というわけで今回は現代のMTGプレイヤーにとって土地カードのつぎに必須ともいえるネット世界のMTGから筆者のお気にいりをいくつか紹介してみよう。
『マジック・ザ・ギャザリング公式サイト』
http://mtg-jp.com/
言わずと知れた公式サイト。実質デュエリスト・ジャパンの後継だが、雑誌時代にはなかった初心者むけのコンテンツも充実している。MTGをはじめてみたいという人はまず下のリンクでクールな壁紙をダウンロードしてから電撃オンラインの「プレインズウォーカー養成講座」をチェックしてみよう。
『MTG Wiki』
http://mtgwiki.com/wiki/%E3%83%A1%E3%82%A4%E3%83%B3%E3%83%9A%E3%83%BC%E3%82%B8
MTGのすべてを伝えるべく現代によみがえった《Library of Alexandria(AN)》。筆者が当作品を執筆するにあたって正確なカード名やその効果、当時の環境のメタなどを調べるのによく利用させてもらっている。「カスレア」の項目では《蒼ざめた月(NE)》《冬月台地(PR)》などの伝説級のカードたちがいかに使えないかを綿密に考察しておりオススメの記事である。
『2ちゃん』
純粋な情報量ならおそらくNo.1の巨大掲示板。

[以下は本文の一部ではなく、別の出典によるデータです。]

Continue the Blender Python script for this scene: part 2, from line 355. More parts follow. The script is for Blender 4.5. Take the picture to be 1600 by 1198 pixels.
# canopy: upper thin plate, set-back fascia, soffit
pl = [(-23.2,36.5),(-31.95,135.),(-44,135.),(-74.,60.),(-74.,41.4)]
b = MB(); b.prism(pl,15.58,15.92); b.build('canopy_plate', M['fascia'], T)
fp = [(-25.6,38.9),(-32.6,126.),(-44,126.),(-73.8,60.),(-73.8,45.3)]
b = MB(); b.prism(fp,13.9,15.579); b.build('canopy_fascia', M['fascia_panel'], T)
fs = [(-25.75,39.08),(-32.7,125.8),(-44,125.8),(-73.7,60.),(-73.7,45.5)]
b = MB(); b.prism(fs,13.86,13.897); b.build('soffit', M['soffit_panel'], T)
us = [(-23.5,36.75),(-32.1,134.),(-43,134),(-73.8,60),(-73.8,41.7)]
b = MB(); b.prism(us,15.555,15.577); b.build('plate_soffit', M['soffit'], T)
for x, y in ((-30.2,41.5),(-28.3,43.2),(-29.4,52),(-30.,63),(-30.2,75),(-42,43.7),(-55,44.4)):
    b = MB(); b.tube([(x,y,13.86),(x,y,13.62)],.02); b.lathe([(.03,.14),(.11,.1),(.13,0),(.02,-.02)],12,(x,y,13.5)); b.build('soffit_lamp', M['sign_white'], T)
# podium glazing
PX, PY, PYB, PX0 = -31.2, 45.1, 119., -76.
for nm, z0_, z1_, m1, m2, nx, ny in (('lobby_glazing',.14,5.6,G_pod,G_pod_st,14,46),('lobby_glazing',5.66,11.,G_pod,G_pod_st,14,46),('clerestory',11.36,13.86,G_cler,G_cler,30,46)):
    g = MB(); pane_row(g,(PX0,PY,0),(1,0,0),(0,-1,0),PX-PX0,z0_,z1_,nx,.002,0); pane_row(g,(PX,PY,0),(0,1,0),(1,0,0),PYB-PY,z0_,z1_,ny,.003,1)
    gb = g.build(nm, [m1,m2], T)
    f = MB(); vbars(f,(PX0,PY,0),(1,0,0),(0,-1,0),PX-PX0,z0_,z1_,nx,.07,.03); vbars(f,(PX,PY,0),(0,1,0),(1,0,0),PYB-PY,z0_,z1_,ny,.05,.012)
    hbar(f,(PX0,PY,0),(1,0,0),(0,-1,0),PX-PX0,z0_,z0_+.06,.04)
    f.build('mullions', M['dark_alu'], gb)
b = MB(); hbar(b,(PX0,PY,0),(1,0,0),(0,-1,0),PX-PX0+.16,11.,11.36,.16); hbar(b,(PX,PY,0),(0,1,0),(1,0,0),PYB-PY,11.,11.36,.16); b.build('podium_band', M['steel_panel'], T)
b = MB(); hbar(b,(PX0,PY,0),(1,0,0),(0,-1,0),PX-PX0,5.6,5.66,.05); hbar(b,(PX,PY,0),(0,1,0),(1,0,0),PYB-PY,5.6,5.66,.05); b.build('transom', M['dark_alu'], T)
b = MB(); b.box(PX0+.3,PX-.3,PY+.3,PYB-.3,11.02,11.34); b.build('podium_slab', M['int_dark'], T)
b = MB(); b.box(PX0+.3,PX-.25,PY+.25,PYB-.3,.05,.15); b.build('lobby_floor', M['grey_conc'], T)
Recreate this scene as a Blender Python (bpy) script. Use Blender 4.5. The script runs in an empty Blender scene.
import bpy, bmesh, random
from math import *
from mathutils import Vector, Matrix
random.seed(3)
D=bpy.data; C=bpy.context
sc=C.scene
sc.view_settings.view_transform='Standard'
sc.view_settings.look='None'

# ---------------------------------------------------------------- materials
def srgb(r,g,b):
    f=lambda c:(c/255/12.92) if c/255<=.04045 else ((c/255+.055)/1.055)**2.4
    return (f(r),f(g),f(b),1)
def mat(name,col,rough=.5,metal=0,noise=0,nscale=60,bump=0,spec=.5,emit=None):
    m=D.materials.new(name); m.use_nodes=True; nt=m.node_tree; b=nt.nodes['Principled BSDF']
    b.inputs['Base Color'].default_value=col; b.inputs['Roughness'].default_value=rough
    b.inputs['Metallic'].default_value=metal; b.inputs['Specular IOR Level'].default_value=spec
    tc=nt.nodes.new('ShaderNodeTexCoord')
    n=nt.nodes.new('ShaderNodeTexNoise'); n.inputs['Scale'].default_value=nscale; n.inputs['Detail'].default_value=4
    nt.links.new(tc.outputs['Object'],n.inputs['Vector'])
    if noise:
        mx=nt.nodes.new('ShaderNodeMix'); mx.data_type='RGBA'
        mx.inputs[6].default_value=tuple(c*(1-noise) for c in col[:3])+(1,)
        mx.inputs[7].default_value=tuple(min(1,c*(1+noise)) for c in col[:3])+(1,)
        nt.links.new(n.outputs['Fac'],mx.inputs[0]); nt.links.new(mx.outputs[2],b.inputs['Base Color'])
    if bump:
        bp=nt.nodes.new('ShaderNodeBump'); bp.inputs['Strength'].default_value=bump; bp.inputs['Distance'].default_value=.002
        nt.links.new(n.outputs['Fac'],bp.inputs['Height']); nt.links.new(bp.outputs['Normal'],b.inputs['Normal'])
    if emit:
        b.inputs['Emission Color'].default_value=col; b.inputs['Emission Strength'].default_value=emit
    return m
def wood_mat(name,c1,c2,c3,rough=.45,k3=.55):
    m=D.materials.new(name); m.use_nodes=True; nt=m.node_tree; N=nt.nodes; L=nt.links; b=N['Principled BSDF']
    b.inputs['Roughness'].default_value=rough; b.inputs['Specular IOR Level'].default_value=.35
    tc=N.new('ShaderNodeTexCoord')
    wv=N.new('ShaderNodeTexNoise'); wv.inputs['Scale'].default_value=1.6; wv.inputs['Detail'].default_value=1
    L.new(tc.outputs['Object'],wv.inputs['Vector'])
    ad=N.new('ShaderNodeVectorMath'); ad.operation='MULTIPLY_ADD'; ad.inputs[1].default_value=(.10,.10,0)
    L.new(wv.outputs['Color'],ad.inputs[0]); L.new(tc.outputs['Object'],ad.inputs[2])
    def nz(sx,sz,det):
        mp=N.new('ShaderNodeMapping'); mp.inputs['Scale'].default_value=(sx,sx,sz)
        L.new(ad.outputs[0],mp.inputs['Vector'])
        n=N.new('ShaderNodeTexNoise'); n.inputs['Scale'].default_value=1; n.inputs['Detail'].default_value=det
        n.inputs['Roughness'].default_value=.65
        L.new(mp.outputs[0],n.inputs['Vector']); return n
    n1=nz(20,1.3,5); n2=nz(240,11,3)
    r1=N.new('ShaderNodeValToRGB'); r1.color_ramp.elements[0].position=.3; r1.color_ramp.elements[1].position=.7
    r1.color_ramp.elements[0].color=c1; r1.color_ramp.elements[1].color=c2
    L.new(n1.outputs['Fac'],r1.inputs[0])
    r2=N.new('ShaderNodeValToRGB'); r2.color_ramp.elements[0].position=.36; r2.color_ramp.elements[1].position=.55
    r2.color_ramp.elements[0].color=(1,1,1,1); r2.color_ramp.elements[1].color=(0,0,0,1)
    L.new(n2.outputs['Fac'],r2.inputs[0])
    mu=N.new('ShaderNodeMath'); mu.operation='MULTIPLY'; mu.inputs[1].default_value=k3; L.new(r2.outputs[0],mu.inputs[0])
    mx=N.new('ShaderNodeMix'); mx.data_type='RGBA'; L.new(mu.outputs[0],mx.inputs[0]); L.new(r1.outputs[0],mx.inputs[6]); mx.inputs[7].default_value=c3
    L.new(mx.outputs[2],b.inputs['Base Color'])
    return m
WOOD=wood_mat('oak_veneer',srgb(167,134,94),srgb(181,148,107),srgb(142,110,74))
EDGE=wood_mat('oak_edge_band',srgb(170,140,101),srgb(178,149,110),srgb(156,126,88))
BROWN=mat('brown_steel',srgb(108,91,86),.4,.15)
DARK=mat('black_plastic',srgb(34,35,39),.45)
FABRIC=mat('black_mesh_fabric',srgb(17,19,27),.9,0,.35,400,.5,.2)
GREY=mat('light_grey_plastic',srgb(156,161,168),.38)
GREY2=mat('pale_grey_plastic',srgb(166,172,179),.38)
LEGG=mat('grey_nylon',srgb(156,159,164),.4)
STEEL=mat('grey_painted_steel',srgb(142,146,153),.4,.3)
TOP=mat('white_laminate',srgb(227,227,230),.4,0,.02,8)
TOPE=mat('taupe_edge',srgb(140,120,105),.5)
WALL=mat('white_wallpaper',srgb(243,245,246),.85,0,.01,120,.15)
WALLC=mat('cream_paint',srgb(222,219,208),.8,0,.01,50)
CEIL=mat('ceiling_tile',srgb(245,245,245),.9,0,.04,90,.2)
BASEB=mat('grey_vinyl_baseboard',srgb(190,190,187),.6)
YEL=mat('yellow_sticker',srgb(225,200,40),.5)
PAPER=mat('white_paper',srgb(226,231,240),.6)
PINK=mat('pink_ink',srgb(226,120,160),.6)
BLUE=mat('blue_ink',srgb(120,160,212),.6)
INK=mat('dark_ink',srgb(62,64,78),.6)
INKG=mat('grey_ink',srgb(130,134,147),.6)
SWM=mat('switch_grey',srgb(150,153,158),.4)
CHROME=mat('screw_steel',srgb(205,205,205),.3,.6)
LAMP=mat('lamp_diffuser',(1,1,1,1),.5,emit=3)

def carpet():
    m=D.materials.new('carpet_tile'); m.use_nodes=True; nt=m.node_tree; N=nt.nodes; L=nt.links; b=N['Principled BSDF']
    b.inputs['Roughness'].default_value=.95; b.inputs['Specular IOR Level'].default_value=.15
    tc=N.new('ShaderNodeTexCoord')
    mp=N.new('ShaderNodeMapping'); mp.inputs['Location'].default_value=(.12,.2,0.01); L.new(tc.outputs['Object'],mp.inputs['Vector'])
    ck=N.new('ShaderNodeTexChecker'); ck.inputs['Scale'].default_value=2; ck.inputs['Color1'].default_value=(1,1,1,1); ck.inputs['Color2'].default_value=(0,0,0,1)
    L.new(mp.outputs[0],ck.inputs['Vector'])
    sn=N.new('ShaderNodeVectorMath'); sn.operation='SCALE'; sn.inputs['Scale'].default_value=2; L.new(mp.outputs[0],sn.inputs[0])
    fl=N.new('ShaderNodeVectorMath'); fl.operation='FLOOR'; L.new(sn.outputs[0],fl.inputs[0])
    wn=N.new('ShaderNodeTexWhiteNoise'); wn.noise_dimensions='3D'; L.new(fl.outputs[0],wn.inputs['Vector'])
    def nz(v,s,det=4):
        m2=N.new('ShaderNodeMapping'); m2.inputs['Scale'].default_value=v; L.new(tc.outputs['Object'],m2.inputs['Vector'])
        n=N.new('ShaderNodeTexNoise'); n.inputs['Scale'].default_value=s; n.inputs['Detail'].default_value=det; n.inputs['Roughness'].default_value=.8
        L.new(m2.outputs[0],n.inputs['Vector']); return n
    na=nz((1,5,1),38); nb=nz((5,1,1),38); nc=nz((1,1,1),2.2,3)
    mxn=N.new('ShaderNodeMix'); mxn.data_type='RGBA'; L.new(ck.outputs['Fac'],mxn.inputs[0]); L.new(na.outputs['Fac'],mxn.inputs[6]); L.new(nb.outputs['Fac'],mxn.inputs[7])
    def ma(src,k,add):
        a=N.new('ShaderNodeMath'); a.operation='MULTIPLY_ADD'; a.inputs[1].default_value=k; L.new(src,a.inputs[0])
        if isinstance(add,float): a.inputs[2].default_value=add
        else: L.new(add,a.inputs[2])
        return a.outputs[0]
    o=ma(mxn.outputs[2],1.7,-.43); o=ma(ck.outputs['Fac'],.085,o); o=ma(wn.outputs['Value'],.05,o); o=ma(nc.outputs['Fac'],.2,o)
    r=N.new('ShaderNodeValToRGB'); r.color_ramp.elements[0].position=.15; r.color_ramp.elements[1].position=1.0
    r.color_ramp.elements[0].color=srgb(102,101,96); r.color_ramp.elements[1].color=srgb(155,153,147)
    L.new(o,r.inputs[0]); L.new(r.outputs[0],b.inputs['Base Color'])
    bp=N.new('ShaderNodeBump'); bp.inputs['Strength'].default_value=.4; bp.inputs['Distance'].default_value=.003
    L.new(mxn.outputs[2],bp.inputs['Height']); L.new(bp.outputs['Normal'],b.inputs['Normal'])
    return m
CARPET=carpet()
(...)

〝MTG〟でスレッド検索すると地方での衰退がウソのように活発な情報交換がおこなわれている。もちろん《嘘か真か(IN)》かわからない情報もあり、また多くのスレで略語や独特のスラングがとびかっているので基本的に中級者~むけだが、質問スレや初心者交流スレなどもあってツンデレな先輩方がやさしく(ときにきびしく)指導してくれるので即レスキボンヌな人にはオヌヌメ。ただしアンケ厨とテンプレ読まない厨は逝ってよし。
『魔法使いの夏(ラッチ先生)』
http://books.vipdoor.in/comic/ww3847
週刊少年ワロスでつい最近1部が完結したMTG漫画。夏休みの少年たちが第5版をとおしてMTGの魅力にとりつかれていくというストーリーで、第5版からMTGをはじめた筆者を《狙い撃ち(WL)》な作品。全体的にノスタルジックな雰囲気で、とくにラストの流れはすばらしい。筆者的には《死の接触(5th)》《鳥の乙女(5th)》が印象的。できるならあの夏にまたもどりたい。
『やる夫が一人でMTGのプレリに行くようです(先鋒先生)』
http://books.vipdoor.in/comic/ww3332
おなじく週刊少年ワロスで連載中のMTGリポート漫画。この作品をきっかけに筆者はMTG復帰&プレリ参加を決めた。タイトルのとおりMTG大好きだけどいっしょにやるプレイヤーのいない主人公ニュー速でやる夫がさまざまな困難を乗りこえながら基本セット2010のプレリに参加するという感動作であるが、読者もいっしょにシールド戦の空気をあじわえるというハイブリッドな構成となっている。さあ、あなたもこれを読んで10月のラヴニカへの回帰のプレリに参加してみよう!
『まじっく!(NNC先生)』
http://books.vipdoor.in/comic/ww3600
またまた週刊少年ワロスのMTG漫画。まだ2話しかないのが残念だが、どちらも秀逸な内容となっている。とくに第2話はMTGのたのしさをほぼ完璧に表現した伝説的1品。邪悪でロックなターボフォグ使いにもオススメ。
『はじめようぜ!ヴァンガード!!(大魔王メラミ先生)』
http://merami.web.fc2.com/vgtop.html
MTGではないが最近人気のヴァンガードというTCGを題材にした漫画。遊戯王の支配がつづく新都社に一石を投じる熱い作品で、ていねいな作画にわかりやすい展開とルール解説漫画にふさわしい内容となっている。どうしてもMTGとくらべてどうちがうのかという視点で筆者はみてしまうが、MTG、遊戯王、デュエルマスターズなどほかのTCGにもつうじている著者の腕前に期待したい。
ごらんのように週刊少年ワロスでは非常に多くのMTG漫画が連載されており、〝MTG〟で最速サーチしてみるとじつに15/20がワロス作品というぐあいである。逆に〝遊戯王〟で検索してヒットするワロス作品はわずか2つであり(そのひとつも実際にはMTG漫画である)、遊戯王勢が幅をきかせる新都社とはあきらかに一線を画している(この不可解なまでに偏った傾向については現在ハーバード大学や世界各地のシンクタンクなどで研究・論議されており、クレイ数学研究所もこの問題に100万ドルの懸賞金をかけているので自信のある新都社ワロス両民は挑戦してみてはどうだろう)。
ともあれ世界の天才たちがこの謎をときあかし、新都社でもMTGが隆盛してくれることをひそかにねがいつつ筆者は本編の執筆にもどろうと思う。